Skills Focused: Number Sense, Fraction and Decimal Operations, Real-World Application, Problem-Solving Skills, Accuracy and Precision, Mathematical Communication, Critical Thinking
Converting decimals to fractions or mixed numbers is can be a challenging but important skill to learn. Because of that here you can find nine downloadable and printable worksheets, each featuring 15 carefully designed word problems. These problems are inspired by real-life situations, like dividing a pie, measuring fabric, or working with distances.
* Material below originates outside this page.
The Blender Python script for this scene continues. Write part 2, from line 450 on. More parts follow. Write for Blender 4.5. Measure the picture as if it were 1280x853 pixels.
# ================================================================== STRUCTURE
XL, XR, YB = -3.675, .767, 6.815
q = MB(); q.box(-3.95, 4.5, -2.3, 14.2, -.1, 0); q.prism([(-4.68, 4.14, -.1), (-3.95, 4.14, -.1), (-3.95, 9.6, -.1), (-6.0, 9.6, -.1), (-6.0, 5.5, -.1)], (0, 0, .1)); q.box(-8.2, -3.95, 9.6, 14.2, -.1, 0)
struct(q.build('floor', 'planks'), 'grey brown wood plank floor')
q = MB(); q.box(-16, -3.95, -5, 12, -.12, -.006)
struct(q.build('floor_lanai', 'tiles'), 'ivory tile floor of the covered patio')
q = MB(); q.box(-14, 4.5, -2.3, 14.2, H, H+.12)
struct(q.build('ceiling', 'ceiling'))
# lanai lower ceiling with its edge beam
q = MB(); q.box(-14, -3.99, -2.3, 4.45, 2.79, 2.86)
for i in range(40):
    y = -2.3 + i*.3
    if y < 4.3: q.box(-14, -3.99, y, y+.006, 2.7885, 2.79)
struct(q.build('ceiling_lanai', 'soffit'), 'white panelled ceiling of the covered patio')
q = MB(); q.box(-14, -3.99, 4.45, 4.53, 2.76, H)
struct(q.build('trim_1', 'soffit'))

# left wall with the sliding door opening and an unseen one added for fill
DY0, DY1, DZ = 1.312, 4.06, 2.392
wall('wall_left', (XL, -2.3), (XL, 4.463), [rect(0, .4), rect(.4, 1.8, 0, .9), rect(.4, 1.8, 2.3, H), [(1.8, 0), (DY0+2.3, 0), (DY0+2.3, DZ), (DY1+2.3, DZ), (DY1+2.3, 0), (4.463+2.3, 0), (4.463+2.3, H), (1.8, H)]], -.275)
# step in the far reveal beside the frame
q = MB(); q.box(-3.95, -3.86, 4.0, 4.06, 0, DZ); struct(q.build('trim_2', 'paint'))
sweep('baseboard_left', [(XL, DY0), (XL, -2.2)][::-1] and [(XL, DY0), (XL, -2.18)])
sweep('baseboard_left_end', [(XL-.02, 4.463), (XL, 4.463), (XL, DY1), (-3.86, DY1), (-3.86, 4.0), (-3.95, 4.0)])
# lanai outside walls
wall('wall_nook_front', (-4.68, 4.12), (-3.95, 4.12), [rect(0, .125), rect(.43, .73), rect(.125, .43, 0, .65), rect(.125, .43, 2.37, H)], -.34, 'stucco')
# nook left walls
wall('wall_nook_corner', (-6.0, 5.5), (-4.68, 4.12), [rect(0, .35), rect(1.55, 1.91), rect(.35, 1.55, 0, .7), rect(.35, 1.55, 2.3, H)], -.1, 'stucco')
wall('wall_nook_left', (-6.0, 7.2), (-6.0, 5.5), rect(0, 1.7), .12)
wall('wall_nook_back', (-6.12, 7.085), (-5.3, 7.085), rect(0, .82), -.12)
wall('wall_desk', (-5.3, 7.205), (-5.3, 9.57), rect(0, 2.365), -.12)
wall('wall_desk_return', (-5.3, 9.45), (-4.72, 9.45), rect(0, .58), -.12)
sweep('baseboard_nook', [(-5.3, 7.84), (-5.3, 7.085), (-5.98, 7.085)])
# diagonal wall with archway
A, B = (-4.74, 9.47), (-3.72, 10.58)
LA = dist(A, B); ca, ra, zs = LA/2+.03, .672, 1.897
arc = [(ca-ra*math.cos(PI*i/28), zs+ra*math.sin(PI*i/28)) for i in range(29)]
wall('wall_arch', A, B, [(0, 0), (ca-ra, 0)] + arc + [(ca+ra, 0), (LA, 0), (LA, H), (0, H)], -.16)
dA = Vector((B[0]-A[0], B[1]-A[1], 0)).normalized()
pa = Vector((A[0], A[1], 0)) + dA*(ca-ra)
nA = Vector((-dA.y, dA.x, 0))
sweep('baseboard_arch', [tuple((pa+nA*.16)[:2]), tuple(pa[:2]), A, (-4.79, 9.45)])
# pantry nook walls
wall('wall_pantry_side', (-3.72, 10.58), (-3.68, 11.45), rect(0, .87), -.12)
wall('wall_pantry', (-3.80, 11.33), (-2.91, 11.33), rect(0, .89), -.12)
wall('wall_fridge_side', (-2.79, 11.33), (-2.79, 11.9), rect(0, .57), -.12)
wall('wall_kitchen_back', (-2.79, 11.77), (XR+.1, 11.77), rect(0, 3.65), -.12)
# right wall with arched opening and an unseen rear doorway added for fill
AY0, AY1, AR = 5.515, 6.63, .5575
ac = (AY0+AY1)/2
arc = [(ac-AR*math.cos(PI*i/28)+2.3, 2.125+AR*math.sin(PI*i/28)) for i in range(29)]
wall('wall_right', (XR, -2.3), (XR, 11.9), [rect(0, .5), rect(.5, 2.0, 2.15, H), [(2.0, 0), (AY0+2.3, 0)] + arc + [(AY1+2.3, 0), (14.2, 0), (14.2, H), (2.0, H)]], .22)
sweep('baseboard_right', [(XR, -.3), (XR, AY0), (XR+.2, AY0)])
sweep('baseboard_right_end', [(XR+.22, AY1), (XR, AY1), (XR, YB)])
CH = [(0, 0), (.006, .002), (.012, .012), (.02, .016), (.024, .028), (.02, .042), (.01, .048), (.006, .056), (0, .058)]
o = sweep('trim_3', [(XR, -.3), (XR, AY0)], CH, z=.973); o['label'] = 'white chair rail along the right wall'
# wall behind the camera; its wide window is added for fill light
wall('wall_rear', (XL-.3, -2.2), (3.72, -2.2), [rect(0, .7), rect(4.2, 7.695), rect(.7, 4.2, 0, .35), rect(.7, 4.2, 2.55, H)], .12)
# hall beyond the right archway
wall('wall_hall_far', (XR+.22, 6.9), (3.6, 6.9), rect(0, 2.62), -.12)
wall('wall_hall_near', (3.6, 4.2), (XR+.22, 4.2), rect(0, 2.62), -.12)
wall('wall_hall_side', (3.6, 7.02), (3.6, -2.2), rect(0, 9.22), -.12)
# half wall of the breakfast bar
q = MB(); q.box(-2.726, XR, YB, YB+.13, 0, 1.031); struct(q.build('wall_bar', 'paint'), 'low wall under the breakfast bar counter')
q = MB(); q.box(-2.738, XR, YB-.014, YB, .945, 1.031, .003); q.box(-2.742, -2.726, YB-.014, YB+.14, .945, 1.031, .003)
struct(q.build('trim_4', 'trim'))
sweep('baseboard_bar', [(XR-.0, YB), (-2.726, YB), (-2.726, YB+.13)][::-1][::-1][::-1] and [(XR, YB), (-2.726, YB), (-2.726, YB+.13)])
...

Questions ask you to convert 0.75 meters of ribbon into a fraction or express 1.25 liters of juice as a mixed number. These relatable examples make the math feel meaningful and less abstract.
Each worksheet is created with a focus on variety and progression. Some problems are straightforward conversions, while others encourage deeper thinking involving multi-step scenarios. Answer keys are included and the answer keys will make it easy to review and understand the solutions.
What makes these worksheets unique is their simplicity and practicality. They’re easy to download in PDF format and print out, whether you want to use them for structured learning or extra practice. Plus, the problems are designed to strengthen core math skills, like precision, problem-solving, and critical thinking, all while keeping things relevant to everyday experiences.
Time needed: 2 minutes
Step-by-step guide to converting 0.75 meters into a simplified fraction.
Identify the given decimal, which is 0.75 in this case.
Write 0.75 as a fraction: 75/100, considering its place value.
Simplify 75/100 by dividing both numerator and denominator by their greatest common divisor (GCD), which is 25. This simplifies to 3/4.
Check your work by converting 3/4 back to decimal to confirm it equals 0.75.
A simplified fraction: 3/4
To convert a decimal into a fraction, first write the decimal as a fraction with a denominator of 1 (e.g., 0.5 = 0.5/1). Then, multiply both the numerator and the denominator by 10 for each digit after the decimal point to eliminate the decimal.
For example, 0.5 becomes 5/10. Finally, simplify the fraction by dividing the numerator and denominator by their greatest common divisor (GCD), so 5/10 simplifies to 1/2.
A fraction represents a part of a whole, like 3/4. A mixed number, on the other hand, combines a whole number with a fraction, such as 1 1/4. Mixed numbers are typically used when the value is greater than 1, while fractions are used for values less than or equal to 1.
Converting decimals to fractions or mixed numbers is essential because fractions are often more intuitive in real-life situations like cooking, measuring, or dividing objects. For example, 0.75 as 3/4 is easier to understand when slicing a pie into four equal parts.
Yes, all decimals can be converted into fractions, but the type of decimal matters. Terminating decimals, like 0.25, can be directly written as a fraction. Repeating decimals, like 0.333…, can also be written as fractions, though it may involve algebra to find the equivalent fraction (e.g., 0.333… = 1/3).
To convert a decimal into a mixed number, separate the whole number part and the decimal part.
For example, for 2.75, the whole number is 2, and the decimal 0.75 is converted into the fraction 3/4. Combine them to get 2 3/4.
A common mistake is forgetting to simplify the fraction after converting it.
For example, converting 0.6 to 6/10 without simplifying it to 3/5. Another mistake is misunderstanding repeating decimals, like 0.666…, which actually equals 2/3, not 6/10.
To simplify a fraction, find the greatest common divisor (GCD) of the numerator and denominator. Divide both by the GCD.
For instance, for 50/100, the GCD is 50. Dividing both gives 50 ÷ 50 / 100 ÷ 50 = 1/2.
Mixed numbers are often easier to use in everyday scenarios because they combine whole numbers with fractions, making them more intuitive. For example, 1 1/2 is easier to visualize than 3/2 when talking about cups of flour or miles walked.
Converting repeating decimals into fractions involves algebra. For 0.333…, let x = 0.333…. Multiply both sides by 10: 10x = 3.333…. Subtract the original x from this: 10x – x = 3, so 9x = 3. Solve for x: x = 3/9 = 1/3.